The sorrows of a young man in the city, being a palimpsest of Goethe's Werther.

Friday, August 01, 2003

Enjoying life at the moment

I'm really happy with all my heart & soul and everything. Enjoying life at the moment. Am alone in this place which seems to be made for guys like me. In fact I'm enjoying myself so much my drawings are suffering from it. I couldn't sketch a straight line if you put a gun on my head — still, I got this feeling I've never been more of an artist. I've been relaxing in the park, letting the sun shine on my head, feel the heat sinking in, the sweat is dripping, cars are noisy, then I'm lying down on the bench, letting my throughts drift... I'm looking at all the people walk by, people deep in their own thoughts, like little insects, walking, walking... yet I fell their close to my heart, every one of them. I'm feeling the presence of something, call it what you want, something watching, or taking care, maybe that's Lady Fate who means well for us.

And then when I can't even keep my eyes open... and the world keeps rotating... well, then how much I wish I could put all this down here, express what I'm seeing, all the warmth going through me. If only I could make this a mirror of my soul, just like all these people's soul is a mirror of infinity.
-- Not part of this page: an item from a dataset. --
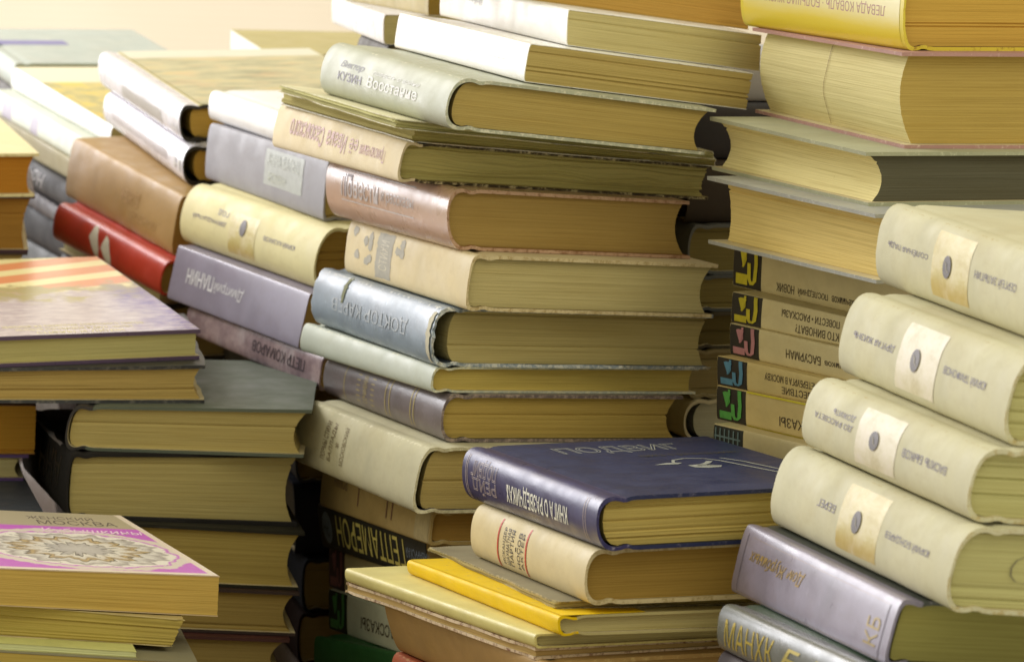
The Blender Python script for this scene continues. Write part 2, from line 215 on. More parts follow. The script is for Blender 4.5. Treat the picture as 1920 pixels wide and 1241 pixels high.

Yeah, but I'm a victim captured in the city's constant movement, my writing is really inferior to what I'm feeling. No chance!


[Enjoying life at the moment]

How happy am I to be away

How happy am I to be away! I'm telling you, what's the heart of man. I'm away from the one I love, yet happy. I know you'll forgive me... been through a lot of broken relationships. Makes you afraid. Poor Leony. But it wasn't my fault that she's got a hot sister. Yeah, maybe I'm not completely innocent. I made the move on her. Funny how she was truly made by nature, you know. Well, I could go on and on, what would I be without complaining.

Friends and readers, I promise I'm going to improve. Won't be chewing through the past again, rather try to enjoy the present. God knows our pain would be small if only we wouldn't be living in the past so much.

Will tell my mother that I'm doing my business well. Was talking to my aunt but couldn't for my life see all the bad you all see in her. She's a tough and happy woman. I was telling her of my mothers problems with the heritage, well, to make it short, I will tell my mother everything's going to be OK. With my small business I realize again that most of the confusion in this world is not due to people being evil, but people being stupid. (At least there's much more of latter.)

Anyway I'm doing really fine here. Loneliness is a pleasure living in such a modern-day paradise. Sun is heating my young heart... walking around, smoking... I'm in awe of every street, car, and building. You want to become one of the ants crawling along the side-walk, looking up the buildings, enjoying the constant background noise, drifting through the waves of different fragrances here, feeding the senses. (And sure, I'm going to give up smoking one day... isn't everyone?)

Downtown's not that nice, but the places around are great. The old landlord (now dead) put up a little pool and video-games parlor near-by. It's not a business-man's place, when you step into it you can feel there was someone behind it with all his heart. All those old machines and dark corners and funny things. I've been thinking about the old man stepping through this place quite a lot.
It's like his place has now become mine. The old woman feeding us pigeons here with bread-crumbs, well, coffee... since several days she seems to be enjoying my company as well. I'm relaxing there in the evening, with a beer or two, and the time away from others helps me focus. It's become something like my little place to chill.